Protect yourself against deepfake fraud

Last week, it was revealed that a German energy company doing business in the UK was conned out of more than $240,000. The scammers were using a form of deepfake technology that mimicked the voice of the company’s CEO. A director of the company was instructed by the phony CEO over both phone and email to wire payment to an account in Hungary to avoid a late payment fine. Reports say that the director could not distinguish between the AI-assisted deepfake and the CEO’s actual voice so the money was wired without question. The plot may not have been uncovered if it wasn’t for the scammers’ greed.

The scammers tried getting the director to wire more funds to another account. At this point, the director felt like something was up and called the CEO himself. It was at this point that the scammers posing as the CEO called the director while the director was on the phone with the CEO himself. Unfortunately, by this time it was too late to do anything about the original payment. The funds had been scattered across the globe after being wired to the initial account and no suspects have been named as of yet.

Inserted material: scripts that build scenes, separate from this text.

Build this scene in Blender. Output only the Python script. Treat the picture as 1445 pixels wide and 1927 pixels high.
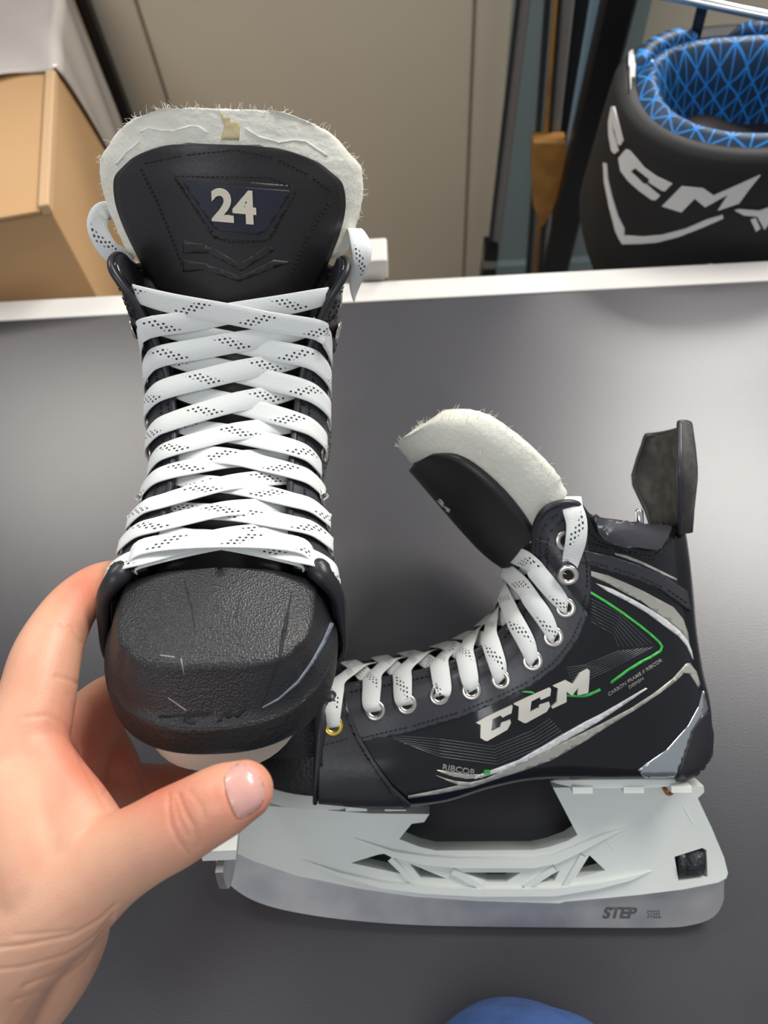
import bpy, bmesh, math, random
from mathutils import Vector, Matrix
from mathutils.bvhtree import BVHTree
from mathutils.geometry import tessellate_polygon
random.seed(4)
SC = bpy.context.scene
COL = SC.collection
for o in list(SC.objects): bpy.data.objects.remove(o)

# ------------------------------------------------------------------ camera, world, lights
F = 1450.0; CX, CY = 722.5, 963.5
H = 0.529; TZ = 0.75; CAMZ = TZ + H
def rayc(px, py): return Vector(((px-CX)/F, -(py-CY)/F, -1.0))
U = Vector((-0.0605, 0.4777, 0.8764)).normalized()
def tabc(px, py, h=0.0):
    r = rayc(px, py); return r*((H-h)/(-r.dot(U)))
ex = (tabc(1445, 530) - tabc(0, 605)).normalized()
ey = U.cross(ex)
RW = Matrix((ex, ey, U))                       # camera -> world rotation
CAM = Vector((0, 0, CAMZ))
def W(vc): return RW @ vc + CAM
def cpt(px, py, d): return W(rayc(px, py)*d)  # world point seen at a pixel, at a depth
def onplane(px, py, co, no):
    d = RW @ rayc(px, py); t = (Vector(co)-CAM).dot(Vector(no))/d.dot(Vector(no)); return CAM + d*t
cam = bpy.data.cameras.new('camera'); camo = bpy.data.objects.new('camera', cam); COL.objects.link(camo)
camo.matrix_world = Matrix.Translation(CAM) @ RW.to_4x4()
cam.sensor_fit = 'VERTICAL'; cam.sensor_height = 36; cam.lens = F/1927*36; cam.clip_start = 0.02
cam.dof.use_dof = True; cam.dof.focus_distance = 0.360; cam.dof.aperture_fstop = 9.5
SC.camera = camo
SC.view_settings.view_transform = 'Standard'; SC.view_settings.look = 'None'
SC.view_settings.gamma = 1; SC.view_settings.exposure = -0.08; SC.view_settings.use_curve_mapping = False
wd = bpy.data.worlds.new('world'); SC.world = wd; wd.use_nodes = True
wd.node_tree.nodes['Background'].inputs[0].default_value = (0.90, 0.94, 1.0, 1)
wd.node_tree.nodes['Background'].inputs[1].default_value = 0.43
def area(name, loc, tgt, sx, sy, power, col):
    l = bpy.data.lights.new(name, 'AREA'); l.shape = 'RECTANGLE'; l.size = sx; l.size_y = sy; l.energy = power; l.color = col
    o = bpy.data.objects.new(name, l); COL.objects.link(o); o.location = loc
    o.rotation_euler = (Vector(tgt)-Vector(loc)).to_track_quat('-Z', 'Y').to_euler(); return o
area('ceiling_or_fill_lamp', (1.15, 1.3, 2.7), (0.1, 0.2, .75), 1.0, 0.5, 44, (1, .965, .92))
area('ceiling_or_fill_lamp', (1.35, 2.5, 2.4), (0.3, 0.4, .75), 0.8, 0.5, 46, (1, .96, .91))
area('ceiling_or_fill_lamp', (-1.2, 1.7, 2.7), (-0.1, 0.2, .75), 1.0, 0.4, 24, (1, .94, .86))
area('ceiling_or_fill_lamp', (-0.7, -1.0, 2.7), (-0.2, 0.8, .75), 1.2, 0.6, 13, (.92, .95, 1))  # front fill, added behind the camera to brighten the wall and left side

# ------------------------------------------------------------------ materials
def mat(name, col, rough=.5, metal=0, bump=None, noise=None, coat=0, sss=0, spec=.5, sheen=0):
    m = bpy.data.materials.new(name); m.use_nodes = True; nt = m.node_tree; b = nt.nodes['Principled BSDF']
    b.inputs['Base Color'].default_value = (*col, 1); b.inputs['Roughness'].default_value = rough
    b.inputs['Metallic'].default_value = metal; b.inputs['Coat Weight'].default_value = coat
    b.inputs['Specular IOR Level'].default_value = spec; b.inputs['Sheen Weight'].default_value = sheen
    if sss:
        b.inputs['Subsurface Weight'].default_value = sss; b.inputs['Subsurface Radius'].default_value = (1, .35, .2)
        b.inputs['Subsurface Scale'].default_value = .004
    tc = nt.nodes.new('ShaderNodeTexCoord')
    if bump:
        sc, st, kind = bump
        t = nt.nodes.new('ShaderNodeTexVoronoi' if kind == 'v' else 'ShaderNodeTexNoise')
        t.inputs['Scale'].default_value = sc
        if kind == 'n': t.inputs['Detail'].default_value = 6
        nt.links.new(tc.outputs['Object'], t.inputs['Vector'])
        bp = nt.nodes.new('ShaderNodeBump'); bp.inputs['Strength'].default_value = st; bp.inputs['Distance'].default_value = .0006
        nt.links.new(t.outputs[0], bp.inputs['Height']); nt.links.new(bp.outputs[0], b.inputs['Normal'])
    if noise:
        sc, c2, lo, hi = noise
        t = nt.nodes.new('ShaderNodeTexNoise'); t.inputs['Scale'].default_value = sc; t.inputs['Detail'].default_value = 5
        nt.links.new(tc.outputs['Object'], t.inputs['Vector'])
        r = nt.nodes.new('ShaderNodeValToRGB'); r.color_ramp.elements[0].position = lo; r.color_ramp.elements[1].position = hi
        r.color_ramp.elements[0].color = (*col, 1); r.color_ramp.elements[1].color = (*c2, 1)
        nt.links.new(t.outputs[0], r.inputs[0]); nt.links.new(r.outputs[0], b.inputs['Base Color'])
    return m
M = {}
M['table'] = mat('table_laminate', (.036, .034, .041), .33, bump=(900, .12, 'n'), noise=(9, (.026, .0245, .030), .55, .75), spec=.8)
M['trim'] = mat('white_trim', (.78, .75, .70), .4)
M['wall'] = mat('beige_panel', (.80, .70, .53), .6, noise=(3, (.76, .66, .50), .3, .7))
M['seam'] = mat('panel_seam', (.30, .25, .18), .7)
M['floor'] = mat('floor_vinyl', (.30, .29, .27), .5)
M['card'] = mat('cardboard', (.58, .35, .17), .8, noise=(6, (.52, .31, .14), .35, .7), bump=(300, .2, 'n'))
M['cardedge'] = mat('cardboard_edge', (.62, .40, .22), .8)
M['film'] = mat('stretch_film', (.66, .60, .55), .22, noise=(5, (.56, .50, .45), .3, .7), bump=(40, .6, 'n'), coat=.4)
M['blk'] = mat('black_plastic', (.010, .010, .012), .4)
M['teal'] = mat('teal_panel', (.30, .38, .38), .5)
M['teal2'] = mat('pale_teal_base', (.34, .43, .44), .5)
M['lblue'] = mat('light_blue_plastic', (.28, .42, .50), .45)
M['orange'] = mat('amber_wood', (.46, .22, .05), .5, noise=(40, (.34, .15, .03), .4, .7))
M['greyst'] = mat('grey_shaft', (.27, .24, .22), .35)
M['darkst'] = mat('dark_shaft', (.03, .035, .04), .3)
M['chrome'] = mat('chrome', (.7, .7, .7), .18, 1)
M['white'] = mat('white_print', (.72, .70, .68), .5)
M['gear'] = mat('black_nylon', (.011, .010, .011), .62, bump=(700, .35, 'n'))
M['gearin'] = mat('brown_black_leather', (.045, .036, .030), .38, noise=(16, (.02, .018, .017), .4, .65))
M['leather'] = mat('black_leather', (.020, .020, .024), .38, bump=(260, .18, 'n'))
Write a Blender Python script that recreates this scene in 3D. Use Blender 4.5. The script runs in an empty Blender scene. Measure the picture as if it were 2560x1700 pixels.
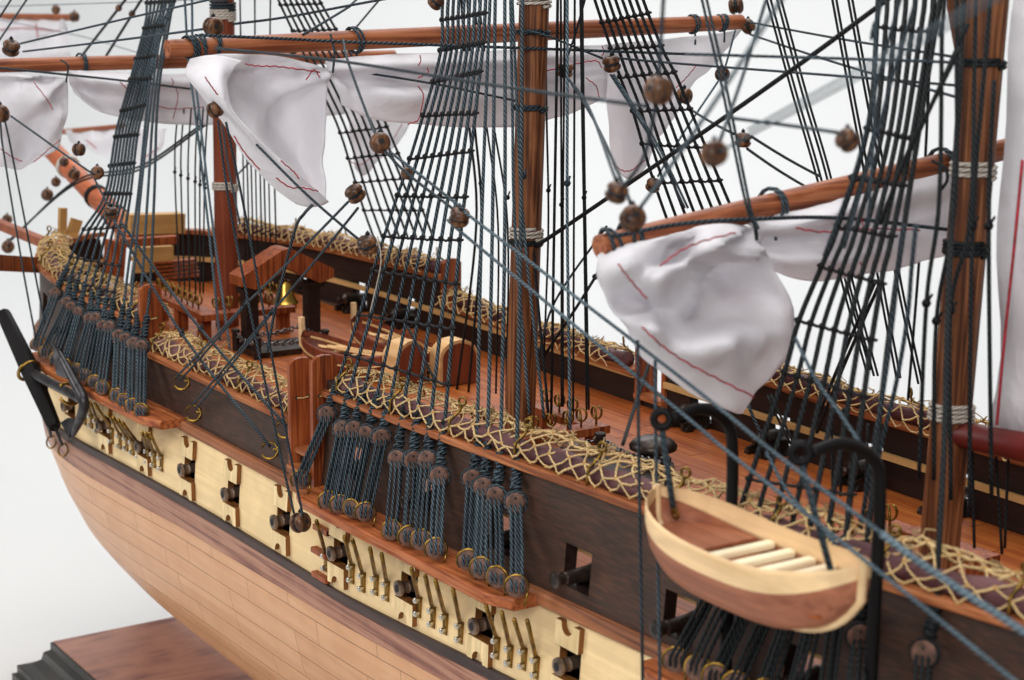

The Better Business Bureau (BBB) has some good news and bad news about deepfake audio though. The bad news is that the technology is advancing at such a rapid pace it could only be a matter of time before scammers would only need to keep you on the phone for a minute before getting enough of your voice to make a deepfake out of you. However, the good news is that companies can fight deepfakes by instilling a culture of security. They suggest that companies should confirm transactions like this by calling the person who supposedly requested the transaction directly.